*Exercise instructions*
Quote only the lines from the line containing "The Blender Python" to the line containing "def hp(s, z, out=0.0): return", with both of those lines included, please, exactly as written.

*Given entries*
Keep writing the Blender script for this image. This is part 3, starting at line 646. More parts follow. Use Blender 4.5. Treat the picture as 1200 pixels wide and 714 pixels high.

--

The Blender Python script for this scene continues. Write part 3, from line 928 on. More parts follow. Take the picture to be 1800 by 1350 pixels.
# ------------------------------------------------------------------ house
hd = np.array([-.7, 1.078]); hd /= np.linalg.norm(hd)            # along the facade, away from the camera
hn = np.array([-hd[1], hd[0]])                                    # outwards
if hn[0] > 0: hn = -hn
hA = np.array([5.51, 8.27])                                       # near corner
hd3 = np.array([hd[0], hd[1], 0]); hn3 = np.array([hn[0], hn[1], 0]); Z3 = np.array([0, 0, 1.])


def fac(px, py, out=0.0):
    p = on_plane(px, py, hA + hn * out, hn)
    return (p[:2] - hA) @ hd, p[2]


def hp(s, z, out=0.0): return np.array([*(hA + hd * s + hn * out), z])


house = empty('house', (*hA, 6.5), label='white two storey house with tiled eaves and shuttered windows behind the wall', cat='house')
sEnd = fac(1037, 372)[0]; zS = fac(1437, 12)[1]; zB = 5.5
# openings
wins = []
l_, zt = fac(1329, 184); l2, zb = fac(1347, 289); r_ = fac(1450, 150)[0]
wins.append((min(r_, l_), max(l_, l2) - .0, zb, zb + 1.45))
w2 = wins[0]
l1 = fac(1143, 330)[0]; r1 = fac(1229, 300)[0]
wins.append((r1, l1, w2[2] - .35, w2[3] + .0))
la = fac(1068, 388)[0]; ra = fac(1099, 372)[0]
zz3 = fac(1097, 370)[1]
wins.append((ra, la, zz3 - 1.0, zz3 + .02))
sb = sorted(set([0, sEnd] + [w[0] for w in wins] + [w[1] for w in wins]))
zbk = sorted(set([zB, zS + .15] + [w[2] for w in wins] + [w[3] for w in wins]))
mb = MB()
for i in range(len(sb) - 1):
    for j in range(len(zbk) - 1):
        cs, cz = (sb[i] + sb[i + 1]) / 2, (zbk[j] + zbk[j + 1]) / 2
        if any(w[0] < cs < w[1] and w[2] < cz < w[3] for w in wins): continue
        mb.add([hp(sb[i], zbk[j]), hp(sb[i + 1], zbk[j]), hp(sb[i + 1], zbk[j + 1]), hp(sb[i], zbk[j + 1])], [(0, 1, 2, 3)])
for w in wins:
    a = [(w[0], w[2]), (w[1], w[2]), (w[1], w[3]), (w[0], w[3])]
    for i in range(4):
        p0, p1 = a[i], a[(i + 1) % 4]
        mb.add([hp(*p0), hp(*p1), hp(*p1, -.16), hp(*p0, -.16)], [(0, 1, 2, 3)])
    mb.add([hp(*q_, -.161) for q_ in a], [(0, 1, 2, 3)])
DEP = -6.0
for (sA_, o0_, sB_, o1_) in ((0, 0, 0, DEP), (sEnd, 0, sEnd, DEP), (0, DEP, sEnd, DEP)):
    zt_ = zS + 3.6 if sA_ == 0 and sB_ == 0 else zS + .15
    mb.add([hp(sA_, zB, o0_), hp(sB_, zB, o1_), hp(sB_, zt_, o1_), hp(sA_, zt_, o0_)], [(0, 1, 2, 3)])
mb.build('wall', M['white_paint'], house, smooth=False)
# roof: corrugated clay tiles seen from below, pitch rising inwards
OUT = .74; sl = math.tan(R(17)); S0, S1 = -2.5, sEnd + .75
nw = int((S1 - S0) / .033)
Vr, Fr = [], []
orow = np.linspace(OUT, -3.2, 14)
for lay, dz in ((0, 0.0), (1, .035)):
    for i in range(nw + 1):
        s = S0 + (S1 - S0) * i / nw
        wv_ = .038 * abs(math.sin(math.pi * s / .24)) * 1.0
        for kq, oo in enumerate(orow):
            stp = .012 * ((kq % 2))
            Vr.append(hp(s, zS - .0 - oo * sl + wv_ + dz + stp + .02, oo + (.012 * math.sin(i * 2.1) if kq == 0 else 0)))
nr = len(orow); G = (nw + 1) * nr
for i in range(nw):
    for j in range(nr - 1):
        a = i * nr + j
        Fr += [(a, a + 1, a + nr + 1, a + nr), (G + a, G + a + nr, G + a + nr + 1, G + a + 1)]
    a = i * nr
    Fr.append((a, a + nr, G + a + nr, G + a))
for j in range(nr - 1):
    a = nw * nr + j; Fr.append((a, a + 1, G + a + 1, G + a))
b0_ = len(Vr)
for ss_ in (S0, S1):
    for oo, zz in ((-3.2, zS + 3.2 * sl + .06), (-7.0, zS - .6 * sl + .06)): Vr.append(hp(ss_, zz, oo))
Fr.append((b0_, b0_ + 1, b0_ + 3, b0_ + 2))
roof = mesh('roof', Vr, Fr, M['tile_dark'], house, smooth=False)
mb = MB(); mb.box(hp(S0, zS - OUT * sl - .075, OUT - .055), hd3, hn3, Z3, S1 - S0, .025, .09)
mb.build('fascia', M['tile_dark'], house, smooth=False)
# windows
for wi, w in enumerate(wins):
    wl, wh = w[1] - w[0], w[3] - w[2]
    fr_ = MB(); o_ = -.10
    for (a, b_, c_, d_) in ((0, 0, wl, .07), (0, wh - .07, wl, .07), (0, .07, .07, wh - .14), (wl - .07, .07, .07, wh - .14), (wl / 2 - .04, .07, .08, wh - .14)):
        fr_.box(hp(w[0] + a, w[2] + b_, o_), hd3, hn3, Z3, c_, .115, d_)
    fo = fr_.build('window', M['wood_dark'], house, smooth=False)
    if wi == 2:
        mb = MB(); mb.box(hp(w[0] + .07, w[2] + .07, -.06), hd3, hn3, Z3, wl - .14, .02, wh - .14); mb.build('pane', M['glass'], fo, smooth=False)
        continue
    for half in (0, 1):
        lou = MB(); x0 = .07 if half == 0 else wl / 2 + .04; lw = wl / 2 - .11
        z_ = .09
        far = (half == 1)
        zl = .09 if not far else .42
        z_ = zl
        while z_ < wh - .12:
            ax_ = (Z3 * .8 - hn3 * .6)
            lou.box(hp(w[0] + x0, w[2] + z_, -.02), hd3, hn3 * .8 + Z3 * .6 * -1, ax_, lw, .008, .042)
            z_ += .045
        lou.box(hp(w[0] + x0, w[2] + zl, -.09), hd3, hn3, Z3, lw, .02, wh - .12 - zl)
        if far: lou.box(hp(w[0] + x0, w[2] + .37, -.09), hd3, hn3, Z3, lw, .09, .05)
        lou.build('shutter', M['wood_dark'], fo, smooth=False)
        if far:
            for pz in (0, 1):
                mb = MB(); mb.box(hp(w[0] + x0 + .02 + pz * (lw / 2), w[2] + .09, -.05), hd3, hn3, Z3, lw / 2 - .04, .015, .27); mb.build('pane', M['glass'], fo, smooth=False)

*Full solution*
The Blender Python script for this scene continues. Write part 3, from line 928 on. More parts follow. Take the picture to be 1800 by 1350 pixels.
# ------------------------------------------------------------------ house
hd = np.array([-.7, 1.078]); hd /= np.linalg.norm(hd)            # along the facade, away from the camera
hn = np.array([-hd[1], hd[0]])                                    # outwards
if hn[0] > 0: hn = -hn
hA = np.array([5.51, 8.27])                                       # near corner
hd3 = np.array([hd[0], hd[1], 0]); hn3 = np.array([hn[0], hn[1], 0]); Z3 = np.array([0, 0, 1.])


def fac(px, py, out=0.0):
    p = on_plane(px, py, hA + hn * out, hn)
    return (p[:2] - hA) @ hd, p[2]


def hp(s, z, out=0.0): return np.array([*(hA + hd * s + hn * out), z])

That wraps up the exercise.